Alternatif 'aile dramı'
Hollandalı ünlü yönetmen Paul Verhoeven’in Philippe Djian’ın bir romanından sinemaya uyarlayıp Fransa’da çektiği ‘O Kadın’ (Elle), gerilim, cinsellik ve şiddeti alternatif bir aile dramıyla birleştiriyor.
FİLMİN NOTU: 7
‘O Kadın’ bildik konular ve temalar etrafında dönen bir film. Ama öyle farklı, şaşırtıcı bir yaklaşımı var ki daha önce benzerini görmüş olmanız pek mümkün değil. Daha ilk sahneden şaşırtmaya başlıyor. Başarılı işkadını Michele (Isabelle Huppert) uğradığı tecavüzden sonra etrafı toplayıp temizliyor. Kimseyi çağırmadan, polisi aramadan, hiçbir şey olmamış gibi hayatına devam ediyor... Olayı yakınlarına açıkladığında, rahat tavırlarıyla polise başvurmanın gereksizliğinden söz ediyor.
AYRINTILARA DİKKAT
İlk başta filmin bu beklenmedik tavrın nedenleri üzerine kurulu olduğunu düşünebilirsiniz. Ama bir süre sonra Michele’in çalışanları, hayatındaki erkekler, oğlu, yakın arkadaşları ve annesiyle ilişkilerine şahit oldukça merak ettiğiniz, anlamadığınız şeylerin sayısı giderek artıyor. Hatta bir noktada, görmediği babasının ve 30 yıl önce küçük bir kızken başına gelen o korkunç olayın filmin kilidi olduğunu düşünüyor, baba ile kızın yüzleşeceği anı merakla beklemeye başlıyorsunuz... Ama bir Hollywood filminde olmadığınızı bilmeli ve beklentilerinizi bir yana bırakıp ayrıntılara dikkat kesilmelisiniz. Philippe Djian’ın romanından David Birke tarafından sinemaya uyarlanan, Paul Verhoeven’ın yönettiği alternatif bir aile dramı seyrediyorsunuz ve hiçbir şey tam olarak beklediğiniz gibi gelişmiyor. Dahası, ‘O Kadın’, seyirciyi finale kadar merakla bekleten filmlerden değil. Tecavüzcünün kimliği, yani en büyük sürpriz ortaya çıktığında dahi finale yarım saat kaldığını belirtelim.

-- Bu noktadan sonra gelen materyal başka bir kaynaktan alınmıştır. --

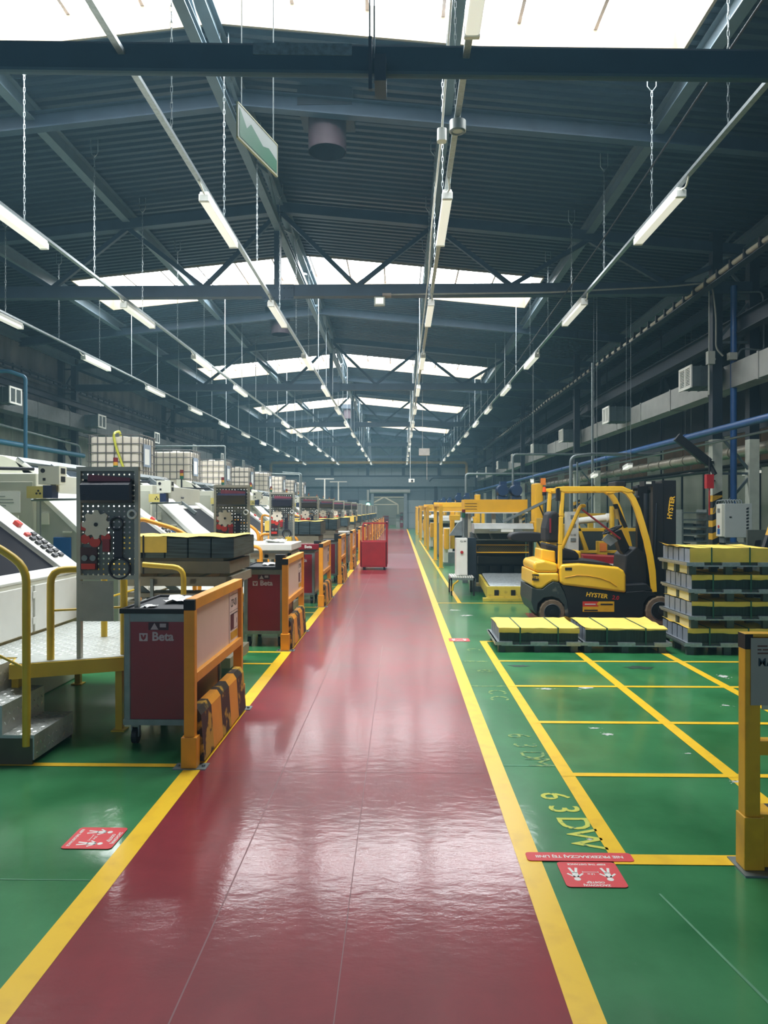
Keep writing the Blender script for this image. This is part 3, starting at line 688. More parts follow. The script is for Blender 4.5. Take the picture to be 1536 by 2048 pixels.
m = MB(); m.tube([(-9.0, 17.6, .02), (-9.0, 17.6, 4.85), (-9.3, 17.4, 4.95), (-12.2, 17.2, 4.9)], .045, 10, fil=.08); tag(m.build('blue_pipe', BLUET), 'vertical blue pipe rising behind the left machines and turning to the wall', 'pipe')
m = MB(); m.tube([(-11.75, 20.3, 3.7), (-11.75, 20.3, 4.1), (-11.7, 21.2, 4.15), (-11.7, 26.8, 4.0), (-11.7, 27.0, 2.3)], .04, 8, fil=.25); tag(m.build('conduit', GREYM), 'grey pipe looping over the teal pipe on the left wall', 'pipe')
m = MB(); m.box(-12.75, -12.6, 21.8, 22.9, 5.15, 5.45); tag(m.build('junction_box', CREAM), 'pale box high on the left wall above the nearest grille', 'box')
for k in range(6):
    y = 23.2 + .85 * k; m = MB(); m.box(-12.55, -12.3, y, y + .6, 4.3, 5.0)
    tag(m.build('wall_cabinet', mat('wall_cabinet_grey', '#6b706c', .6, var=.15)), 'grey box in the line on the left wall before the first column, %s' % ORD[k], 'box', 'wall boxes on the left')
# cable tray on the right: ladder with a pale cable bundle
t = thing('cable_tray', 'pale cable bundle on a ladder tray running along the right columns', 'cable tray', (6.0, 20, 6.0))
m = MB(); pts = [(6.02, 3, 6.15)] + [(6.02 + .02 * math.sin(k), 4 + 2.2 * k, 6.08 + .03 * math.sin(k * 1.7)) for k in range(22)] + [(6.0, 53, 6.0)]
m.tube(pts, .05, 8); m.build('cable_bundle', mat('cable_bundle', '#a8a491', .7, var=.15), t)
y = 3
while y < 53: m = MB(); m.box(5.93, 6.11, y, y + .06, 6.0, 6.16); m.build('tie_clip', BLKP, t); y += .55
m = MB(); m.box(5.94, 6.1, 3, 53, 5.97, 5.99); m.build('ladder', DARKST, t)
# pale cables around the nearest right column
m = MB(); m.tube([(-.2, 15.23, 6.08), (3, 15.22, 6.1), (5.5, 15.2, 6.2), (6.3, 15.1, 6.25), (6.36, 15.05, 5.6), (6.36, 15.05, 4.9), (6.5, 15.05, 4.75)], .018, 6, fil=.2); tag(m.build('cable', mat('pale_cable', '#8f9187', .7)), 'pale cable running along the nearest visible truss chord to the right column', 'cable')
m = MB(); m.box(6.26, 6.4, 15.18, 15.3, 4.62, 4.88); m.cyl((6.3, 15.24, 4.9), (6.3, 15.24, 6.2), .012, 6); m.cyl((6.3, 15.24, 4.0), (6.3, 15.24, 4.62), .02, 6); m.box(6.3, 6.42, 15.2, 15.3, 4.7, 4.74); tag(m.build('switch_box', CREAM2), 'small pale switch box at the left edge of the nearest right column', 'box')
m = MB(); m.box(6.62, 6.78, 15.03, 15.15, 4.68, 4.82); tag(m.build('switch_box', CREAM2), 'small pale switch box on the blue pipe of the nearest right column', 'box')
m = MB(); m.tube([(6.8, 15.26, 6.1), (7.35, 15.26, 6.1), (7.4, 15.26, 6.0), (7.42, 15.26, 4.9), (6.95, 15.26, 4.95), (6.85, 15.26, 4.7)], .02, 6, fil=.1); tag(m.build('conduit', GREYM), 'thin grey conduit looping over the right leg of the nearest right column', 'pipe')
# grey service drops on the right
for i, (pts, r, lab) in enumerate((([(4.5, 19.6, .02), (4.5, 19.6, 3.05), (5.0, 19.6, 3.12), (6.9, 19.8, 3.12)], .045, 'thick grey pipe rising behind the forklift roof and bending right'),
        ([(4.62, 19.4, .02), (4.62, 19.4, 2.9)], .025, 'thin blue-grey pipe beside the thick grey riser'),
        ([(3.95, 26.0, .02), (3.95, 26, 3.6), (6.8, 26, 3.6)], .04, 'grey pipe frame over the far presses, nearer of two'),
        ([(3.2, 36.0, .02), (3.2, 36, 3.4), (6.9, 36, 3.4)], .06, 'grey pipe frame over the far presses, farther of two'),
        ([(5.55, 21.5, .02), (5.55, 21.5, 5.9)], .03, 'thin grey riser behind the forklift mast reaching the cable tray'))):
    m = MB(); m.tube(pts, r, 8, fil=.15); tag(m.build('service_pipe', GREYM), lab, 'pipe')
for i, (x, y, z) in enumerate(((5.0, 19.0, 2.55), (5.75, 18.6, 2.75), (8.4, 17.5, 2.55), (8.2, 21, 2.7), (4.35, 24.5, 2.6))):
    t = thing('strip_lamp', 'short white strip lamp hung low among the pipes, %s' % ('left of the forklift mast', 'above the forklift roof', 'at the right frame edge', 'behind the right column', 'above the second press')[i], 'lamp', (x, y, z), 'low strip lamps on the right')
    m = MB(); m.bar((x, y, z + .05), (x + .25, y + 1.3, z + .05), .12, .05); m.build('housing', WHT, t)
    m = MB(); m.bar((x, y, z), (x + .25, y + 1.3, z), .1, .06); m.build('diffuser', SKYW, t)
    m = MB(); m.cyl((x + .1, y + .3, z + .07), (x + .1, y + .3, roof(x + .1) - .02), .006, 5); m.cyl((x + .2, y + 1, z + .07), (x + .2, y + 1, roof(x + .2) - .02), .006, 5); m.build('suspension', GREYM, t)
m = MB(); m.tube([(7.58, 8, 2.95), (7.58, 40, 2.95)], .13, 12); y = 8
while y < 40: m.cyl((7.58, y, 2.95), (7.58, y + .06, 2.95), .15, 12); y += .9
tag(m.build('flexible_duct', mat('foil_duct', '#9a9484', .35, .6, var=.2, bump=.5, bs=20)), 'crinkled foil duct behind the right columns', 'duct')
m = MB()
for z in (2.7, 2.62): m.box(7.9, 8.2, 4, 62, z, z + .04)
m.box(7.5, 7.55, 4, 62, 3.35, 3.5); y = 5
while y < 60: m.bar((8.05, y, 2.66), (8.05, y, 7.2), .04, .04); y += 6
tag(m.build('cable_tray', DARKST), 'dark double cable tray in the right side bay', 'cable tray')
m = MB(); m.bar((5.56, 15, 3.12), (6.2, 15.0, 2.6), .1, .16); m.bar((6.2, 15.0, 2.6), (6.28, 14.9, 2.36), .07, .07); m.bar((6.2, 15, 2.62), (6.4, 15.28, 2.62), .05, .05); tag(m.build('exhaust_arm', BLKP), 'black jointed arm hanging beside the nearest right column', 'arm')
m = MB(); m.box(6.1, 6.24, 14.85, 14.97, 2.08, 2.36, 0); m.cyl((6.17, 14.9, 1.55), (6.17, 14.9, 2.08), .015, 6, 0); m.cyl((6.17, 14.9, 2.36), (6.17, 14.9, 2.7), .02, 6, 1); m.bar((6.17, 14.9, 2.25), (6.45, 15.32, 2.25), .03, .03, 1)
tag(m.build('alarm_sounder', [REDC, BLK]), 'red box hanging at the nearest right column above the striped base', 'alarm')

# ------------------------------------------------------------------ LEFT: repeated press stations
P = 3.93
NM = 15
def lozenges(m, x0, x1, y0, y1, z, pitch=.055, axis='z', mi=0, s=1):
    i = 0; u = x0 + pitch / 2
    while u < x1 - .01:
        j = 0; w = y0 + pitch / 2
        while w < y1 - .01:
            a = (1 if (i + j) % 2 else -1); L = pitch * .42; W = pitch * .15
            c, sn = math.cos(R(45)) * a, math.sin(R(45))
            p = [(c * L, sn * L), (-sn * W, c * W), (-c * L, -sn * L), (sn * W, -c * W)]
            H = .003
            if axis == 'z': vs = [(u + q[0], w + q[1], z) for q in p] + [(u, w, z + H)]
            elif axis == 'x': vs = [(z, u + q[0], w + q[1]) for q in p] + [(z + H * s, u, w)]
            m.add(vs, [(0, 1, 4), (1, 2, 4), (2, 3, 4), (3, 0, 4), ], mi)
            w += pitch; j += 1
        u += pitch; i += 1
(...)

ASIL MESELESİ SON 30 DAKİKADA
‘O Kadın’ın ‘gizli merkezi’ ya da asıl meselesi son 30 dakikasında saklı. Son bölümde, özellikle Michele’in hayatını yoluna koymak için neler yaptığına ve aldığı kararlara bakmak gerekiyor. Kuşkusuz bir ahlak dersi beklemiyor sizi. Zaten başta Michele olmak üzere hiç kimse bildiğimiz anlamda ‘iyi’ ya da ‘kötü’ değil. Ama ruhundaki karanlık yanlara şahit olduğumuz Michele’in kendine ve insanlara karşı dürüst kalmaya çalışması, genel geçer ahlak yargılarını dert etmeden doğruyu bulmak istemesi etkileyici bir yan taşıyor. Bazen insan ruhunu, Michele gibi peşinen yargılayıp sevmediğimiz karanlık karakterler üzerinden daha iyi anlarız. Michele’in geçirdiği değişim de önemli. Yalanları bırakması ve doğru olanı yapmaya karar vermesi bir yana, oğlunu değiştirmekten vazgeçmesi ve onu olduğu gibi kabul ederek yardım etmeye çalışması bence filmin en can alıcı ayrıntısı. Öykü boyunca Michele’in neleri affedip affetmediğini de unutmayalım...
BENCE HAFTANIN EN İYİSİ
‘O Kadın’ın ilginç yanı, Verhoeven’ın alışılmamış bir öyküyü seyircinin hiç yabancı olmadığı popüler bir sinema diliyle anlatması. Öyküyü ısrarla seyircinin duygusal bağ kurmakta zorlanacağı Michele’in cephesinden anlatma inadı filme farklı bir hava veriyor. Gerilim ve cinselliğin çok karakterli bir aile dramıyla birleştiği ‘O Kadın’ bence haftanın en iyisi. Isabelle Huppert’in Michele’e getirdiği mükemmel yorumu da unutmayalım...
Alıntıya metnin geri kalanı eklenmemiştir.